Over the course of its first three albums, San Francisco's Beulah made strides from sketchy kitchen-sink orchestrations to richly realized pop wonderments, with up to 18 instruments swirling about while deftly avoiding collision. It was a neat trick, but having proved it could be done, Beulah shed personnel and knit up its remaining collective brow in preparation for Yoko, new record which isolates the melancholy strain running under the band's past happy-sounding mini-symphonies. Lead singer-songwriter Miles Kurosky wallows a little, working with producer Roger Moutenot to redirect Beulah's brass hangings and string washes into moments of relief, rather than letting them define the mood. The result recalls an Americanized Delgados, or Camper Van Beethoven after it made the transition from happy college-rock to the grim Americana of 1989's masterful Key Lime Pie. Yoko isn't as good as Key Lime Pie, but its impetuous amalgam of bitter words, rough edges, and pretty interludes is, at the least, dramatic. The oddly built "Me And Jesus Don't Talk Anymore" typifies Yoko: It begins like a trippy Beatles track and develops into some kind of brutally jaunty, country-inflected show tune, with abandonment as its central theme. Elsewhere, "Hovering" plays like one of Stephen Malkmus' folky ballads, the pummeling critique of "My Side Of The City" (where "the weather's always shitty") fades into a mournful Dixieland stomp, and slashing strings and steel guitar poke gently at each other throughout the lightly weepy "You're Only King Once," in which a man forlornly and faux-nobly wishes his ex-lover the best. Yoko's sadness and anger can be excessively relentless at times–or, conversely, over-aestheticized–but Beulah strikes a strong balance frequently enough.

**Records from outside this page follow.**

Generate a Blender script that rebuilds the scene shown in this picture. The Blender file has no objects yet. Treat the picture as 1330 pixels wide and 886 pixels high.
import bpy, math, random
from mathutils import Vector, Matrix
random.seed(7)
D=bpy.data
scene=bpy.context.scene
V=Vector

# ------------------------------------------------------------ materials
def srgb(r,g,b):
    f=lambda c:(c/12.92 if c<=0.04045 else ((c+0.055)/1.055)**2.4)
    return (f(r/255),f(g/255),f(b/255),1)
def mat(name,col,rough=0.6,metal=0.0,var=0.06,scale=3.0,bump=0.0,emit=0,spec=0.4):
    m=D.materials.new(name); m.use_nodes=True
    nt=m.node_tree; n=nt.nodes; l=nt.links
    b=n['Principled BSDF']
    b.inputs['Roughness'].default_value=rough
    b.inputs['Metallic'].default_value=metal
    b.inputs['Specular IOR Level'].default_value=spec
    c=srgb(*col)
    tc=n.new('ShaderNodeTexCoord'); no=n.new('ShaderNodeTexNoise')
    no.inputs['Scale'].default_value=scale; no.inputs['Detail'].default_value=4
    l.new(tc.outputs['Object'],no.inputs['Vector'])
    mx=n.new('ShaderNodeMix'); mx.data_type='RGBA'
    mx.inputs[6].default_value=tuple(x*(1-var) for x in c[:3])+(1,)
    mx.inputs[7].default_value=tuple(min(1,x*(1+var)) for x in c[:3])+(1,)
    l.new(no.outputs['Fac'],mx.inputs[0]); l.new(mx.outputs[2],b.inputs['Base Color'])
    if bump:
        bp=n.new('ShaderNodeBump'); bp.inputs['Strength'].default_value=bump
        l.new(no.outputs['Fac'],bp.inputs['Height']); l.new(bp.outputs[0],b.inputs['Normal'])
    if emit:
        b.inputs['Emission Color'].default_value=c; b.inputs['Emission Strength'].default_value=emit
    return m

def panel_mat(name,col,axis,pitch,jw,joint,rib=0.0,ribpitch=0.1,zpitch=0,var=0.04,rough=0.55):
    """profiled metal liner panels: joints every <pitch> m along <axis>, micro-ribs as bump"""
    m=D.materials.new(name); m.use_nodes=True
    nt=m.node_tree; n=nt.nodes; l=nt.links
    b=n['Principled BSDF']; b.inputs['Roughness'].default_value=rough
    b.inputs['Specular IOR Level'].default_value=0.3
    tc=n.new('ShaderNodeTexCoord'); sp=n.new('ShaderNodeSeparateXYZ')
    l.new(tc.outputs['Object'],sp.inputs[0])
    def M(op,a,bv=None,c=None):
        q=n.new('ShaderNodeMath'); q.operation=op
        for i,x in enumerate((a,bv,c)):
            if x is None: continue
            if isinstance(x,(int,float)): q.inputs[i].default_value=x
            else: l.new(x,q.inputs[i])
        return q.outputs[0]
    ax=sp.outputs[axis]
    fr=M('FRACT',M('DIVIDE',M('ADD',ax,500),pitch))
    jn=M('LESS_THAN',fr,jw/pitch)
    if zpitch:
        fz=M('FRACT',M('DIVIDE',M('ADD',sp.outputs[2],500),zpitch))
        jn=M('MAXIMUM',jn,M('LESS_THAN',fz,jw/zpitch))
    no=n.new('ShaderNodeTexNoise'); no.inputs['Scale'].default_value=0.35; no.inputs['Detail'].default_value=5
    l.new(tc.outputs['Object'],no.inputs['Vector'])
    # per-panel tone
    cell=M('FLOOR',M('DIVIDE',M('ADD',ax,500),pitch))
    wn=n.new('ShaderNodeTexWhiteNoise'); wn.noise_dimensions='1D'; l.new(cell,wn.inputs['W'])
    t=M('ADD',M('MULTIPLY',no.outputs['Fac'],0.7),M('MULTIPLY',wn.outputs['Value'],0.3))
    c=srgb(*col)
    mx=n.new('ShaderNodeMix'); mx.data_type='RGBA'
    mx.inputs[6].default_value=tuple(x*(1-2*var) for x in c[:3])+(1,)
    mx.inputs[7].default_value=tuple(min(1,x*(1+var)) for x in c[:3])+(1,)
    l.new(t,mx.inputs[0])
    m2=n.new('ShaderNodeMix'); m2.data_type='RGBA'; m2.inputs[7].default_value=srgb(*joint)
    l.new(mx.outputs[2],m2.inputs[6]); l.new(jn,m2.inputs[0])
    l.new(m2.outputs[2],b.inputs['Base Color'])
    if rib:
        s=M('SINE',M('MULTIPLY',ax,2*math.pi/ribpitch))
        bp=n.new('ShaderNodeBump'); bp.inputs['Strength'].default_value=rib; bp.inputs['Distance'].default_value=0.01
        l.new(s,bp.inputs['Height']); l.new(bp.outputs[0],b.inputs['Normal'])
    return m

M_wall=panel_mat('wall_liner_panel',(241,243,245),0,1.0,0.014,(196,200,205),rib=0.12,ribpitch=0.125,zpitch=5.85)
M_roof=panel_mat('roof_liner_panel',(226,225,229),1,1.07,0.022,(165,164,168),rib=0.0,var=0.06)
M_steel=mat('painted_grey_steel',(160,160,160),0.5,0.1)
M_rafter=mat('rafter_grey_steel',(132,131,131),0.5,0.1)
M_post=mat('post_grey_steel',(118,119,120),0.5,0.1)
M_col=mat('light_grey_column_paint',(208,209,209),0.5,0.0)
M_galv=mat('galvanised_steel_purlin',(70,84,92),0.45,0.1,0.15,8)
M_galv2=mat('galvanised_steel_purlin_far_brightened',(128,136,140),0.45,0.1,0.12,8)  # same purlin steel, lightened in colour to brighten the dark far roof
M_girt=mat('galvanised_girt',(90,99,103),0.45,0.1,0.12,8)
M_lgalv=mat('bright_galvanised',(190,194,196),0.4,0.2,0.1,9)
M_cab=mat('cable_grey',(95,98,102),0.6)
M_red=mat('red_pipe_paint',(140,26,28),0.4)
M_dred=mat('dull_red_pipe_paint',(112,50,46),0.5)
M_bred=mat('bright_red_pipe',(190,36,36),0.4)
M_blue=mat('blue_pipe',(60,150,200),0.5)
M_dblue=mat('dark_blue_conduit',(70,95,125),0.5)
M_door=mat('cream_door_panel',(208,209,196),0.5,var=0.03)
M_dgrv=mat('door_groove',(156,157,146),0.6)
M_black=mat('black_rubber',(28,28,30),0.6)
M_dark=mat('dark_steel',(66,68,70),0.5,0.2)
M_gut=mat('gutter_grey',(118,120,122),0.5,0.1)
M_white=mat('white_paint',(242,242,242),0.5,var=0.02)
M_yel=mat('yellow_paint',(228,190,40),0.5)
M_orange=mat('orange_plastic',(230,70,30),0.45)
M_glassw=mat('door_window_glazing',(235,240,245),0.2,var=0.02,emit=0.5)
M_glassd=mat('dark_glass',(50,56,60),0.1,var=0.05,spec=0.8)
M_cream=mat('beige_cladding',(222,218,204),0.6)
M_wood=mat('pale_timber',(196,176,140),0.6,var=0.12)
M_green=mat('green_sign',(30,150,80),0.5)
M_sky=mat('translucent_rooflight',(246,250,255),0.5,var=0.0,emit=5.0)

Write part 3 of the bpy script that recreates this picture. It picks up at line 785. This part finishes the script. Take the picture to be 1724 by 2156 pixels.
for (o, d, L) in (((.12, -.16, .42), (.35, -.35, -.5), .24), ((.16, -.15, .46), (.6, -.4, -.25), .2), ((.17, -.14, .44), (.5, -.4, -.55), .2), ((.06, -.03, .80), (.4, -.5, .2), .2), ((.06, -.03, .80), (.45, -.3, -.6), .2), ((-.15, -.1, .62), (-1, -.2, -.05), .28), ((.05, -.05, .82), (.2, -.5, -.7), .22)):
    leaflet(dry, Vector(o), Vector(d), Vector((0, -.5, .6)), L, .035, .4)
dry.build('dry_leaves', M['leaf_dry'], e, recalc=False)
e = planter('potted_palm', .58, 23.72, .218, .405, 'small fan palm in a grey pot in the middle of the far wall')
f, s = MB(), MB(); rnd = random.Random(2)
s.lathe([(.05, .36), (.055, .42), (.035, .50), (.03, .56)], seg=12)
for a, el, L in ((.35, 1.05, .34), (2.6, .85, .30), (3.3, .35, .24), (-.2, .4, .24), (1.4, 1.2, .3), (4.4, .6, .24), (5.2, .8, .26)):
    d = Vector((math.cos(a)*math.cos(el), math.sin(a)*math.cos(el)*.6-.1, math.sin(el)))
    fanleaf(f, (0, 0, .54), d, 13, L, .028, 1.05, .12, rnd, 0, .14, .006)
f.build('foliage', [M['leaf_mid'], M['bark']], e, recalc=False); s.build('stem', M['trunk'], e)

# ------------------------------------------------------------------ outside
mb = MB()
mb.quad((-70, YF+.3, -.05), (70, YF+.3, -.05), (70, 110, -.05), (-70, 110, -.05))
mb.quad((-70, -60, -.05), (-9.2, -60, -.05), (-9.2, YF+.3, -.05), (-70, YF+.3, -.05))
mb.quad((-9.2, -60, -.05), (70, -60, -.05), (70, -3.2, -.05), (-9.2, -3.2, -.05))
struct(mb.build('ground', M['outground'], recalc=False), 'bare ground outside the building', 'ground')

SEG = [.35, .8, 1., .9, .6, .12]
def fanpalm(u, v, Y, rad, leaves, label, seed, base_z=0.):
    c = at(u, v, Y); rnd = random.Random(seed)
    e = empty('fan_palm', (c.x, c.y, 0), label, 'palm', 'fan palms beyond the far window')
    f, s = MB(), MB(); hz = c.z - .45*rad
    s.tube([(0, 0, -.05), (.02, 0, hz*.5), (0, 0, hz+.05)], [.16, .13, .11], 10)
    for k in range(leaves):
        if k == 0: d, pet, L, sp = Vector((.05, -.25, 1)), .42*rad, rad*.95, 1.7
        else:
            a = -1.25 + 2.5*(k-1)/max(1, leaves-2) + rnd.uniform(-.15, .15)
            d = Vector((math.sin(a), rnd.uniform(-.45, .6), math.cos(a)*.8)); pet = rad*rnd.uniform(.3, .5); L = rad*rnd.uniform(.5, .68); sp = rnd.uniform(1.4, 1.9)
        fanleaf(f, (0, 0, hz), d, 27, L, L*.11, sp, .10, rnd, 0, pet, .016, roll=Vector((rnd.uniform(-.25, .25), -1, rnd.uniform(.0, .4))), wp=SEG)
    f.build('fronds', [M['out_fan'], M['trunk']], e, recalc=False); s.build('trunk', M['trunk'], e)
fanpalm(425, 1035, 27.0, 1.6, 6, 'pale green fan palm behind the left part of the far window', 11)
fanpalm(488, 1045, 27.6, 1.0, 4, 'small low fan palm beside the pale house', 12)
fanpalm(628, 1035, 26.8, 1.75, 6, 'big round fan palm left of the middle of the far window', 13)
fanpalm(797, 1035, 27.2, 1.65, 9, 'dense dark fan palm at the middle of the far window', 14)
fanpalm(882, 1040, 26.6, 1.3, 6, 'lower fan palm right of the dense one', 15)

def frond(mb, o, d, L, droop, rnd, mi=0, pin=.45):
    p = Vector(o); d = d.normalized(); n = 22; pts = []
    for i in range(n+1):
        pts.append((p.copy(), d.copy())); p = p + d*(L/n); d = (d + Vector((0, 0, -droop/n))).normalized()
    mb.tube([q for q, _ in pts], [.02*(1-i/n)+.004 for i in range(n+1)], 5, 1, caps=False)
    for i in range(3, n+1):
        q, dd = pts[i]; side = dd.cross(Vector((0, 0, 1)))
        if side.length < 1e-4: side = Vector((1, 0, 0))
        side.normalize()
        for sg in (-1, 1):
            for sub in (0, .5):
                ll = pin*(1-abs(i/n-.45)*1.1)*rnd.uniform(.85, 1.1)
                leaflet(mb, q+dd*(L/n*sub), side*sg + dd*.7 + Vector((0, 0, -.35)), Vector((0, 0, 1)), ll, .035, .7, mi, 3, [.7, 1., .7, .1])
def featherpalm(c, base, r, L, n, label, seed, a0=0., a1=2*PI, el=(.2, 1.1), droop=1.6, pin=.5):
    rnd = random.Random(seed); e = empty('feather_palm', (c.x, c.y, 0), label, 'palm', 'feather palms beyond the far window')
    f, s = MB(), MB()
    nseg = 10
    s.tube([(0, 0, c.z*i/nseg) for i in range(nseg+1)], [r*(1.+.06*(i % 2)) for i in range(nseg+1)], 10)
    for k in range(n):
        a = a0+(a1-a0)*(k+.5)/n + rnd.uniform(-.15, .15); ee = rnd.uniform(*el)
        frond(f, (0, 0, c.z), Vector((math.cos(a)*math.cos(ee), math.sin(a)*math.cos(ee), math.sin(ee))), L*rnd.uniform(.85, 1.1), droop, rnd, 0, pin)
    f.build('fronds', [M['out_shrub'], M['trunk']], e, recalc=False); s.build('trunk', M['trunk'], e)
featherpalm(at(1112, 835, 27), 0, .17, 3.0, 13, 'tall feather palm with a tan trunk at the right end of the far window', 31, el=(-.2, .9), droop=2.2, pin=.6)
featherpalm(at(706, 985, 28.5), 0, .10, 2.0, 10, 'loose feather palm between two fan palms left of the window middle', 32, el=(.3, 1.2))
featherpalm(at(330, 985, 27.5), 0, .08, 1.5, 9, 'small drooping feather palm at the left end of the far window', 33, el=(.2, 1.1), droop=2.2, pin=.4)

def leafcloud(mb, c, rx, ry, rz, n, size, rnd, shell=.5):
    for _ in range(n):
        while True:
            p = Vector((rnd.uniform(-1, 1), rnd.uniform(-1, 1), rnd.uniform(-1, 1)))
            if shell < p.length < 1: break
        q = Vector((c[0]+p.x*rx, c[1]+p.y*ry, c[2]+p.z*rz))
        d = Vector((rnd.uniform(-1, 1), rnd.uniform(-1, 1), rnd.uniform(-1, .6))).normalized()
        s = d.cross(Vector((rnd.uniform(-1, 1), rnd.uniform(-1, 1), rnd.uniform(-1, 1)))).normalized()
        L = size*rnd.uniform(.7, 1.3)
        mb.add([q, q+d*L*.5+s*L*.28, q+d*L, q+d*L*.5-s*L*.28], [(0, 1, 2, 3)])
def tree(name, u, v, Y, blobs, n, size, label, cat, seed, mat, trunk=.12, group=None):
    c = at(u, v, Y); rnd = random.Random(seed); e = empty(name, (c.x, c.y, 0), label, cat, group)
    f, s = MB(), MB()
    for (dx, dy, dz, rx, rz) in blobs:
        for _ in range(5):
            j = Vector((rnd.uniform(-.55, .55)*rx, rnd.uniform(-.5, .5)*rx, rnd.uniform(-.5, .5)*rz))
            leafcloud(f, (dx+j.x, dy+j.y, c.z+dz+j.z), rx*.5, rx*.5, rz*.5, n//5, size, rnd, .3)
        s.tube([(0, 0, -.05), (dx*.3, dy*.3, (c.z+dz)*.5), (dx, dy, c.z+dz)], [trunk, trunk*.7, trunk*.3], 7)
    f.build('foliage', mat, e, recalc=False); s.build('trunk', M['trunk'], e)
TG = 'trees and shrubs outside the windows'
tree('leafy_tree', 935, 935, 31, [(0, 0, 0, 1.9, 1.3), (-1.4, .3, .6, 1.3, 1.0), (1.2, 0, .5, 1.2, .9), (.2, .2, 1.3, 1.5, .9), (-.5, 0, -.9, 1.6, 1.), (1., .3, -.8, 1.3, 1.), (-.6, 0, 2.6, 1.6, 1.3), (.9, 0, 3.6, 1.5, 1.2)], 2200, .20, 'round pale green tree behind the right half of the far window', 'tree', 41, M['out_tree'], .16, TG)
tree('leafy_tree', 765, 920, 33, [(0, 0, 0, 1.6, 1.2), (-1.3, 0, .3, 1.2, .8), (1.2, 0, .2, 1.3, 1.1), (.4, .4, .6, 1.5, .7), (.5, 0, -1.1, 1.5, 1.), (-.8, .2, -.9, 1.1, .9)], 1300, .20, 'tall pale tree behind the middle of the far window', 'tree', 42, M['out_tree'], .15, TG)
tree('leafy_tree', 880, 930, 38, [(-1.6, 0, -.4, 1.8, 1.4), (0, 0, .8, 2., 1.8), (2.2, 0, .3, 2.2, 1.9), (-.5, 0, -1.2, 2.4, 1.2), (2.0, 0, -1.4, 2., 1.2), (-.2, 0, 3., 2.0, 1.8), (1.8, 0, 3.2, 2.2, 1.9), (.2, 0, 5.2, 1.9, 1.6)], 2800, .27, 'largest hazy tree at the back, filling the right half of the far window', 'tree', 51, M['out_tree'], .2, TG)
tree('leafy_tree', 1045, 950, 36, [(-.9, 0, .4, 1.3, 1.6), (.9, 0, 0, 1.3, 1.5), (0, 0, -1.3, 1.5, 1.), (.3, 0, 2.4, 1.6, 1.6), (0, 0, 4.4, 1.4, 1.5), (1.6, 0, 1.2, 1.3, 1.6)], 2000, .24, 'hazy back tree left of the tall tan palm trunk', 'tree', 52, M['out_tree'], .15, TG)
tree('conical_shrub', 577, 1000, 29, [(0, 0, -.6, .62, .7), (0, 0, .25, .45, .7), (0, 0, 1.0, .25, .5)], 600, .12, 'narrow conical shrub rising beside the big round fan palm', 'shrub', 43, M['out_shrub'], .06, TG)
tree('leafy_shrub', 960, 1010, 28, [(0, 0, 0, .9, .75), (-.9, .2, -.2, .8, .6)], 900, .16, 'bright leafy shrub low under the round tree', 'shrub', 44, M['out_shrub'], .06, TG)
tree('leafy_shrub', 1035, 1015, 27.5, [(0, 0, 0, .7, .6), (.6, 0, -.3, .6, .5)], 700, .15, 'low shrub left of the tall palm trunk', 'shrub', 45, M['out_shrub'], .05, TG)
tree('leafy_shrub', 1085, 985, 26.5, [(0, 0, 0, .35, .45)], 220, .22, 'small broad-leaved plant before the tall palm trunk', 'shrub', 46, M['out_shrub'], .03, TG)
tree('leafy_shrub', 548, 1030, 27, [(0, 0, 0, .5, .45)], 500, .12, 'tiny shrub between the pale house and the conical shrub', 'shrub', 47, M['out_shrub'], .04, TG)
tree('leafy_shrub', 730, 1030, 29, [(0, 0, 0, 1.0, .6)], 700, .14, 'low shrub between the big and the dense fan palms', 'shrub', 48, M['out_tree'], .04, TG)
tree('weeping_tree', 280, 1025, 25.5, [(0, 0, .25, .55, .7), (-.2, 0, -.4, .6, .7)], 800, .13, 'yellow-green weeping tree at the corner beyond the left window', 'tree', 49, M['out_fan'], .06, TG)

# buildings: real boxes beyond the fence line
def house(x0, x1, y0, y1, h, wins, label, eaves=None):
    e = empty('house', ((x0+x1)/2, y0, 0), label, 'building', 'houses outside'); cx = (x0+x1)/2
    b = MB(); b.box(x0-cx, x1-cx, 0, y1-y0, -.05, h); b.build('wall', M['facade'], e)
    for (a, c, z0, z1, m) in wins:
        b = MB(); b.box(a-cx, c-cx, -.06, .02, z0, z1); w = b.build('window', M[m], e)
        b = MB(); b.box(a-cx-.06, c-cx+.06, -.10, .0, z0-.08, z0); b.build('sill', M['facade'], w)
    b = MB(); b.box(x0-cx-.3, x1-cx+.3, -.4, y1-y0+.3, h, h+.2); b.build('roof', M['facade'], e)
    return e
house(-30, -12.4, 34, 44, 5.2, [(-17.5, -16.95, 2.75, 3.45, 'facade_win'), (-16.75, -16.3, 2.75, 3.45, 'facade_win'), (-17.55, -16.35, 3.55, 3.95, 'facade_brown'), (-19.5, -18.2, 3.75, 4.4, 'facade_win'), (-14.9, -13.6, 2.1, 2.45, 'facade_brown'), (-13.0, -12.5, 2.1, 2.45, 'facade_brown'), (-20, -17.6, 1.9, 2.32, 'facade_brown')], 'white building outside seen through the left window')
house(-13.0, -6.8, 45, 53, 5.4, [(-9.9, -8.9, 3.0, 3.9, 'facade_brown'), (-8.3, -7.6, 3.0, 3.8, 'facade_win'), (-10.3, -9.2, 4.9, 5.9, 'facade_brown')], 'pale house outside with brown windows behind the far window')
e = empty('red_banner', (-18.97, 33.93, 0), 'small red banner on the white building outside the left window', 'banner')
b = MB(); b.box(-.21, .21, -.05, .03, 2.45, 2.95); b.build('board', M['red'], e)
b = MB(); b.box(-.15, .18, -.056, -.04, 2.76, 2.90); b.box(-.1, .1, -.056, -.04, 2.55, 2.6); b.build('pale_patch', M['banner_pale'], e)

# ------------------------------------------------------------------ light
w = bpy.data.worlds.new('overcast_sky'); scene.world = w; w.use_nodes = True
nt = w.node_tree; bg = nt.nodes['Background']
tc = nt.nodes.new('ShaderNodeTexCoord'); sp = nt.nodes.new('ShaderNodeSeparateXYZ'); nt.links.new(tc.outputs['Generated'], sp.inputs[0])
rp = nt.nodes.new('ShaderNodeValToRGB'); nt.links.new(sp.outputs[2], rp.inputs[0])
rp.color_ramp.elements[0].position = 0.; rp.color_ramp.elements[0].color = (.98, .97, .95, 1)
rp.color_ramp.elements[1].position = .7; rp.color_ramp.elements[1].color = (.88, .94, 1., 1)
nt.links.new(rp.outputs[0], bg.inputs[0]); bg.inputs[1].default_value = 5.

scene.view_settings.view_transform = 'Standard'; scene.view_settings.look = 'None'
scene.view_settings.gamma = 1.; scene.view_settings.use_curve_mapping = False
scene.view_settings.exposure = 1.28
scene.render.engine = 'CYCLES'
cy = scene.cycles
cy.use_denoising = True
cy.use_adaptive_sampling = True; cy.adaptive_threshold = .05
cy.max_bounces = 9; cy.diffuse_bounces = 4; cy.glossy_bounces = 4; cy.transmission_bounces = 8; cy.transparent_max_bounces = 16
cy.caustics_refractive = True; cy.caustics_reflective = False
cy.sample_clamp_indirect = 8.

The album's triumph is the dour, regretful "A Man Like Me," which lightens a self-pitying mood with lovely guitar shimmer and a few moments in which the melody swoops hopefully upward. If Kurosky can keep finding a way to ride the music like this, without bucking his gift for fluid arrangements or losing his sense of hurt, Beulah's new direction might lead somewhere really profound.